Does NOT Protect Against

  • Attackers with the passphrase: anyone who knows DOTENV_ENCRYPT_KEY, saw the passphrase being typed, read it from a password manager, or found it in CI configuration can decrypt the file.
  • Runtime memory or environment theft: if an application has already loaded the variables, an attacker who can read process memory, /proc environment data, crash dumps, debugger output, or equivalent OS/runtime state can obtain the plaintext values.
  • Malicious code running in the same process: dependencies, plugins, or app code can read os.environ after load_enc_env() has populated it.
  • Shell, log, and history leaks: decrypted values printed by an application, dotenv-encrypt show --full, debug logs, traces, shell history, copied plaintext .env files, and CI output are outside the encryption boundary.

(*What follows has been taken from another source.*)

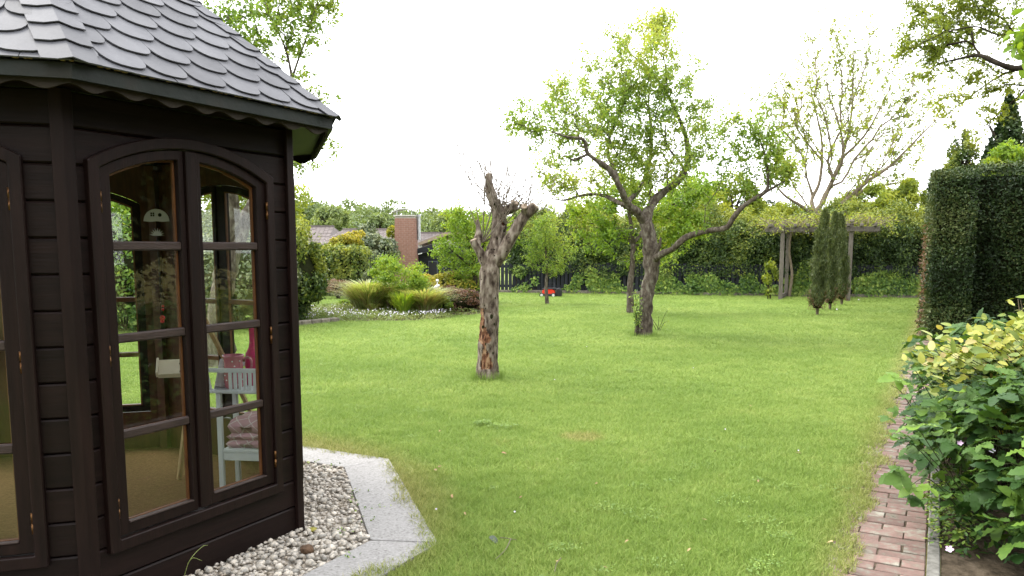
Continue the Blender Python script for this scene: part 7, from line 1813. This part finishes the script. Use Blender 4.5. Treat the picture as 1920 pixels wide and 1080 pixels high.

  • Compromised hosts: if an attacker controls the machine while secrets are being decrypted or used, encryption at rest cannot keep those runtime secrets private.

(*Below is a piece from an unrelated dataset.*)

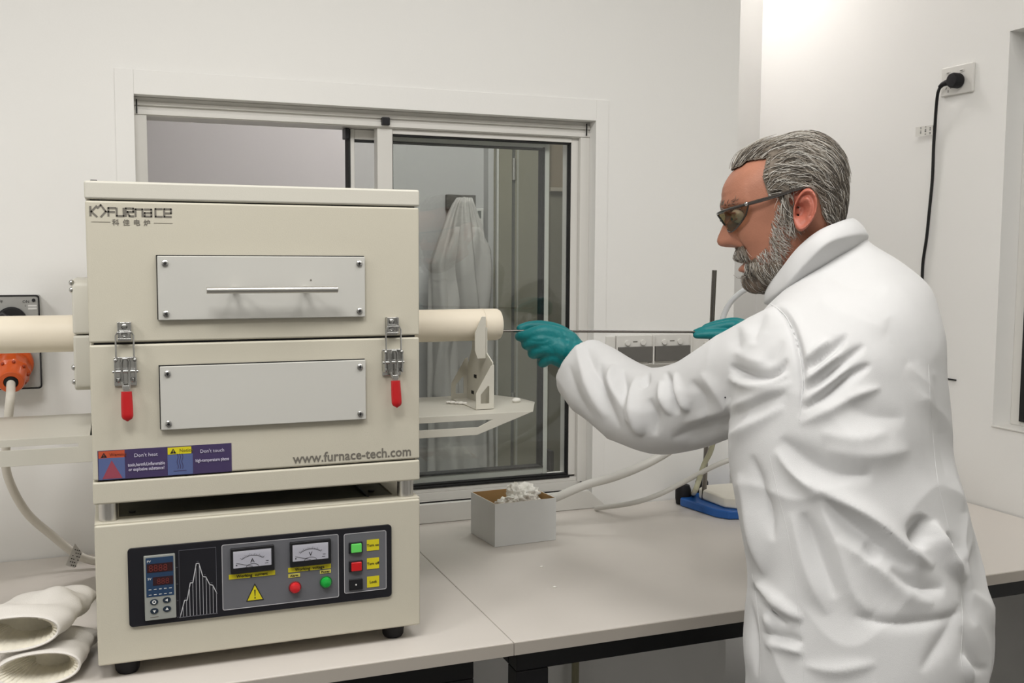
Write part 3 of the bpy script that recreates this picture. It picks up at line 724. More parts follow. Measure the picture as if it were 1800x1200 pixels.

  • Weak passphrases: scrypt slows guessing, but it cannot save a short, reused, or leaked passphrase from offline brute force.
  • Rollback to a valid prior file: AES-GCM detects modification, but a previously valid .env.enc can be restored unless an external deployment, backup, or versioning process detects the rollback.

Operational Guidance

  • Keep the passphrase out of source control, logs, command-line arguments, and issue trackers.
  • Prefer interactive prompts locally and protected CI secrets or GitHub environment secrets in automation.
  • unload_enc_env() should be called when a long-running process no longer needs the values. Decrypted values should not be copied into other long-lived globals.
  • Treat show --full and decrypt as sensitive operations. Plaintext output and plaintext files should be short-lived and handled like any other secret.